For some time so it certainly seemed, for nothing happened and the demon doubt reared again his ugly head. With an effort I dismissed such thoughts and resumed meditation, but not before casting a swift glance around to see if anything unusual was going on! No, there they all were, sitting quietly with eyes closed, and there was the Master sitting in front, and the sunshine was streaming in at the windows and the birds were singing outside. I closed my eyes again.

Suddenly, the Light came within, slowly as the breaking dawn and grew in intensity until it seemed the sun was about to rise above the horizon, and in that Light other manifestations arose about which it is not permitted to speak.

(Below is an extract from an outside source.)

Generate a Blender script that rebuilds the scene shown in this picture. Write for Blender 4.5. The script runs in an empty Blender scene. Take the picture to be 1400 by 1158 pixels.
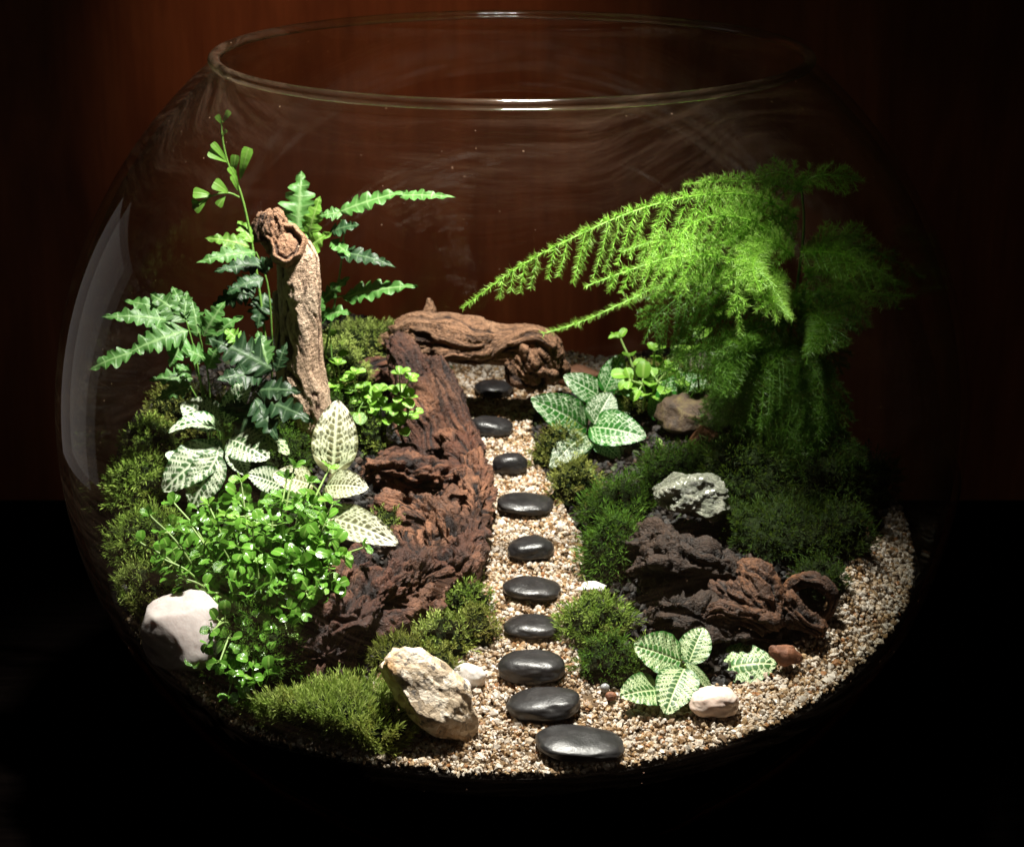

Fortyfive minutes by my watch and the Master closing the meditation asked each person separately and privately what he or she had seen, explaining and commenting. It is not possible to convey my astonished delight, not to say rapture. Here was practical proof of:

Believe not the words of a Master-Soul unless thou seest the things He tells about with thine own eyes.

Kirpal Singh1

And if the theory of religion was hereby demonstrated to me in the laboratory of the soul, by Whom had it been accomplished? Who was that apparently ordinary Man Who could impart Spiritual Experience? Who did so as a free gift? Who spoke with authority? But, wait, there was yet another step to be taken before a complete answer could be given, and we were told to assemble again in about an hour for meditation, this time for Sound, the Word, or the Voice of God.

If I was almost stunned by the marvellous revelations in the first meditation, what would happen in the second? Again we assembled and were told to place our hands on our foreheads and insert the thumbs into our ears to exclude outer noises, and to listen without strain to what should manifest itself. For a long time again nothing happened, and then the Sound came, falling into one of five categories. There the most wonderful experience imaginable ended. Impossible to convey the joy and serenity, the certainty of the reality of spirit once it has been seen and heard.

At once comes the corollary of an earlier statement – Who is this Man Who does what He promises in both Vision and Sound Divine?

As I taxied back to my hotel that evening, I suddenly realised that all my misery and sorrow had gone and I was brimming over with happiness. I understood then as never before the meaning of those words:

Come unto me all ye that are weary and heavy laden.

When I got to my room I switched on the light and as I moved round for some reason I closed my eyes, and there before me was the Master in His radiant form, smiling, shining like gold! I opened my eyes and closed them again, and there He was. I opened them and walked round the room amazed, then closed them again, and He was still there. I cried aloud in joy and astonishment:

It is true, it is all true – it is real, it is real.

Christmas-eve, 1966, never to be forgotten!